I walked the other evening to the end of the heath and touched the sky with my finger.' Was the man inspired or mad who made this statement in fierce literalness, when bored by some scientific cant about the vastness of space'? One's answer to this question will determine one's attitude toward Blake. The ordinary biographical summary hardly seems to apply to him; yet undeniably, like the hero in the old song, 'This man was born, lived, drank, and died.' He was born in London, he spent his life there, he did not drink much and frequently had none too much to eat and wear, and in London he died, leaving the delusive Goddess Nature to her laws, to get into freedom from all law of the numbers, into the mind, in which every one is king and priest in his own house.' Yet this man who denied the validity of positive science and repudiated the reality of physical nature was a twofold artist, draughtsman and poet. After the bare rudiments of an education, he began at ten the study of drawing and almost as early the writing of verses. At the age of fourteen he was apprenticed to the well-known engraver, Basire. About the same time he wrote some of his published poems. He first exhibited at the Royal Academy in 1780, and three years later brought out his first volume, Poetical Sketches, the only one of his publications which was printed in the ordinary manner. Songs of Innocence (1789), Songs of Experience (1794), and the series of enormous, crazed, difficult, or unintelligible Prophetic Books were all engraved upon plates and embellished with designs by himself. Other published designs and engravings of importance were those for Young's Night Thoughts (1797), Hayley's Life of Cowper (1803), Blair's The Grave (1808), the Book of Job (1825), and Dante (1824-27).

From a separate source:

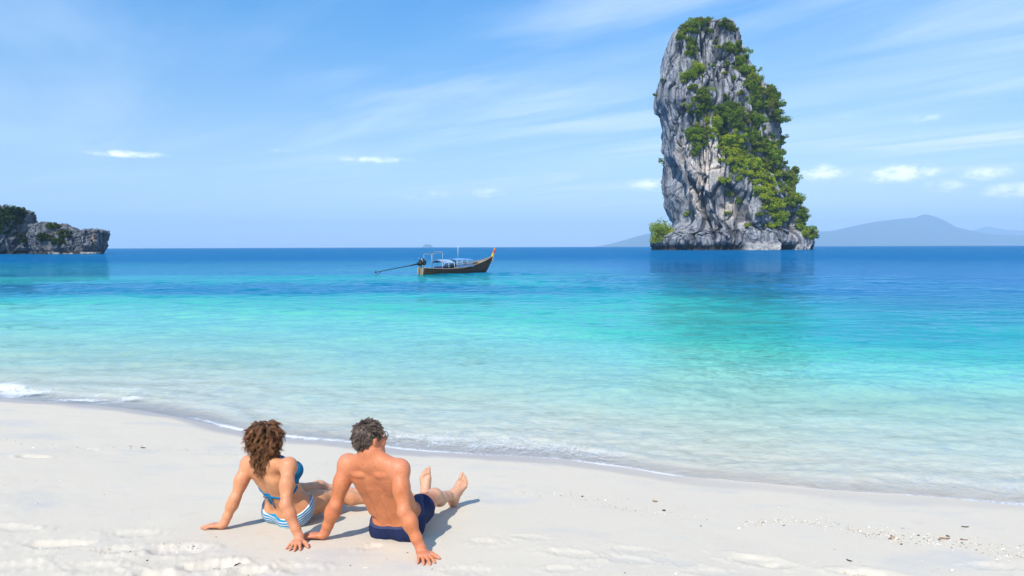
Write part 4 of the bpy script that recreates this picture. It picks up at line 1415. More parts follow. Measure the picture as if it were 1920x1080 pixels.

None of his accomplishments, whether in literature or design, brought him any considerable return in money or immediate fame. He lived most of his life in almost squalid poverty which he did not seem to mind and, when he had means, bestowed them with unstinted charity and without concern for the future. His conduct was fairly within the law of conventional society and government; his doctrines were revolutionary and extreme even for the age of revolution in which he lived. With all their wildness they are sometimes startlingly modern, and it is not unlikely that the world is yet to ring with some of his ideas. As a workman in lines he was strangely original and powerful, and has been compared with the greatest artists of design that ever lived; though often crudely careless or perverse he could draw with propriety and beauty when he chose, and with tremendous energy and suggestiveness. It would be hard to conceive of finer illustrations than his 'Winter' and Evening' for Cowper's Task. His poetry speaks for itself. Like his design it is often absurdly crude and at other times his speech is something more than mortal.

'When the stars threw down their spears'

We happen upon a line like this and we seem to have heard a voice of other worlds.